Purwokertokita.com – Menjaga generasi Nusantara sekaligus pendidikan karakter, KH Zuhrul Anam Hisyam mengutip sebuah maqolah. Menurutnya, Nabi Muhammad SAW memiliki dua warisan; ilmu dan hal (perilaku). Pada zamannya, para sahabat menyerap ilmu dengan cara belajar (ta’allum). Ngaji kalau istilah zaman sekarang dengan Nabi Muhammad SAW. Lalu, pada saat bersamaan Sahabat juga menyerap hal atau perilaku Nabi Muhammad SAW.
“Kalau hal diperoleh atau diserap dengan cara suluk, suhbah atau membersamai Nabi Muhammad SAW. Dengan demikian, Sahabat tau apa dan bagaimana Nabi bersikap, bergerak dan kegiatan serta kebiasaan-kebiasaan baik lainnya. Istilah zaman sekarang learning by doing,” kata Gus Anam menggambarkan.
Dengan dua warisan tersebut, jadilah para Sahabat pribadi-pribadi berkarakter; memiliki ilmu sekaligus membersamai Nabi sehingga tindak-tanduknya merupakan duplikasi Nabi. Menurut Gus Anam, dua hal tersebut sudah paket. Pengin pinter berilmu ya harus belajar, tidak ada jalan lain. Pengin persis atau mendekati tindak tanduk orang sholeh (baik) yang suhbah atau membersamai.
Dua warisan di atas jika diperhatikan begitu akrab sudah dilakukan di lembaga pendidikan pondok pesantren. Santri, mereka akan fokus belajar (ta’allum) berbagai disiplin ilmu yang sudah ditentukan di pesantren. Masih dilengkapi dengan evaluasi, untuk mengukur sejauh mana ilmu diserap. Begitu juga dengan suhbah atau membersamai sang guru.
“Maka, sudah banyak cerita santri itu biasanya meniru segala gerak gerik kyainya. Cara bicara, cara berdoa, cara menerima tamu, cara berkomunikasi dengan sesama dan sebagainya. Kalau bagi saya, pesantren itu solusi untuk menjaga generasi anak Bangsa dan pendidikan karakter,” imbuh Gus Anam.
Gus Anam juga menyebut ajaran Ki Hajar Dewantoro, tokoh pendidikan Nasional sejatinya terinspirasi maqolah di atas. Yakni, ing ngarso sung tulodho, ing madyo mangun karso, tut wuri handayani. Tiga ajaran luhur tersebut, cocok untuk pendidik, baik guru ataupun orang tua. Yakni, ada kalanya menjadi tauladan, turun langsung memberi contoh, serta memberi support ketika ‘di belakang’.

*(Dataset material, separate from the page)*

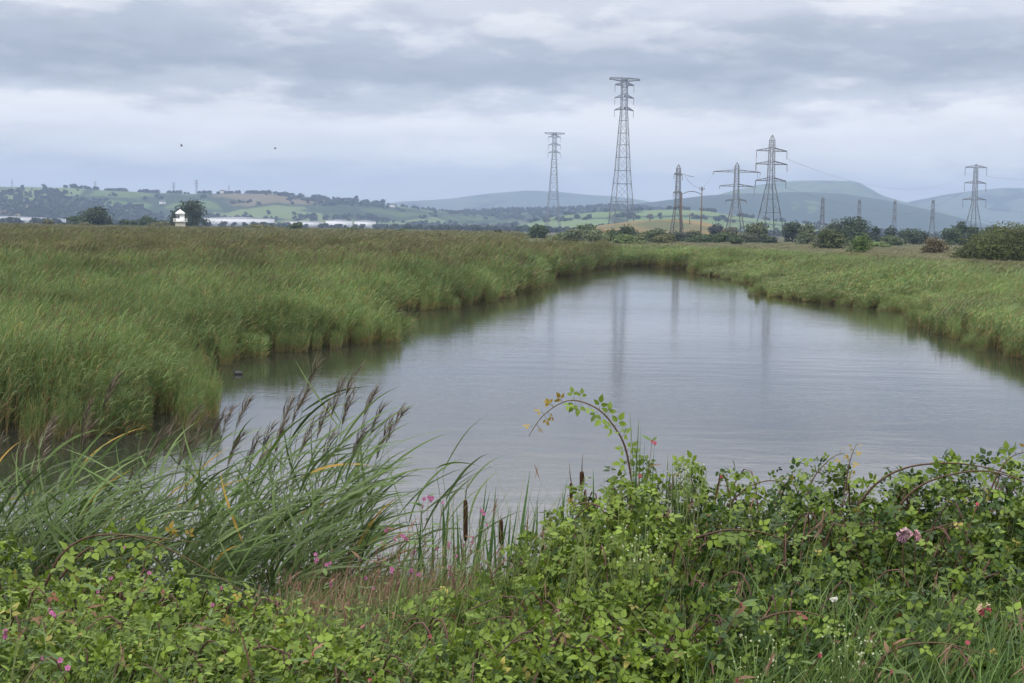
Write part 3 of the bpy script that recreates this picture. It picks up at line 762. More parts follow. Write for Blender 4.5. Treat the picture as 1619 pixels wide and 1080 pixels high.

“Kyai-kyai kita, ulama salafus shaleh sudah begitu akrab dengan nilai-nilai Ki Hajar Dewantoro. Mereka memposisikan diri menjadi uswah (contoh), tidak bosan membersamai santri (mendampingi langsung), juga tidak putus mensupport atau mendoakan santri (atau alumni) saat sunyi atau sendiri,” katanya mengumpamakan.
Semoga tips di atas menjadi inspirasi, bagi orang tua, atau generasi muda yang tengah mencari lembaga pendidikan. Mengingat, tidak jarang orang hendak sekolah dibuat bingung. Karena pendidikan itu, tidak hanya untuk bekal dunia, tapi langgeng sampai bekal akhirat. Wallahu a’lam bi as shawab.